En effet, les betteraviers français se retrouvent maintenant avec les prix du sucre parmi les plus bas au monde, faute de protection face au dumping du Brésil. Avec l’ancien prix minimum européen bien plus rémunérateur, nul doute que nos producteurs auraient bien mieux encaissé les conséquences d’un hiver exceptionnellement doux. De surcroit, la fin des quotas a entrainé une concentration géographique de la production de betteraves, et évidemment, la faible diversité des assolements n’est bonne ni pour la biodiversité, ni pour la résilience des cultures, les deux étant liées.

Il est également assez révélateur que la piste d’une aide spécifique à la betterave comme l’utilisent l’Italie ou la Pologne ne soit pas été évoquée dans le débat français alors même que se dessine la prochaine Politique Agricole Commune.

Mais, surtout, en justifiant la dérogation au nom de la sécurité et de la souveraineté alimentaire, ce gouvernement commet une erreur majeure : celle d’opposer environnement et sécurité alimentaire. Car, c’est bien parce que nous avons trop délégué la sécurité alimentaire européenne aux marchés et aux multinationales que nos producteurs sont en difficulté et que l’on s’en remet au court-termisme de solutions qui n’en sont pas ! Au contraire, ma conviction profonde est bien que nous ne réussirons pas la transition de notre agriculture vers plus de durabilité si nous ne nous extrayons pas des dogmes qui nous ont fait renoncer aux principaux leviers de politiques agricoles au profit du tout-marché.

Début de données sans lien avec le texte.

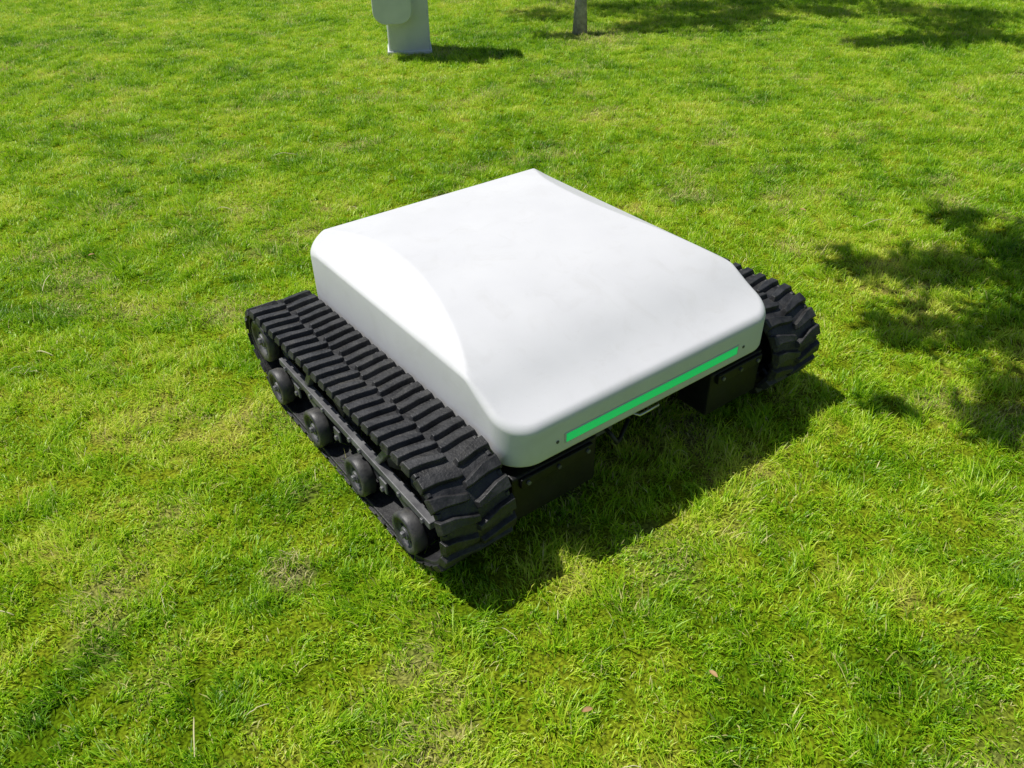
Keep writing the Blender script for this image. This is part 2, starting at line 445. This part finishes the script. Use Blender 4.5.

Fort de ce constat, j’ai saisi les autorités européennes pour, qu’en vertu de l’article 53 du règlement européen sur les produits phytopharmaceutiques, la Commission puisse annuler cette dérogation abusive si elle advenait. Et, je demande à ce que les dérogations similaires déjà mises en œuvre en Autriche, en Belgique et en Pologne soient remises en cause. Alors que le Green Deal européen annonce l’objectif de réduire de moitié l’usage des pesticides, la réponse à apporter aux agriculteurs européens doit être économique et relever de la PAC et non se faire au détriment de la biodiversité et des abeilles.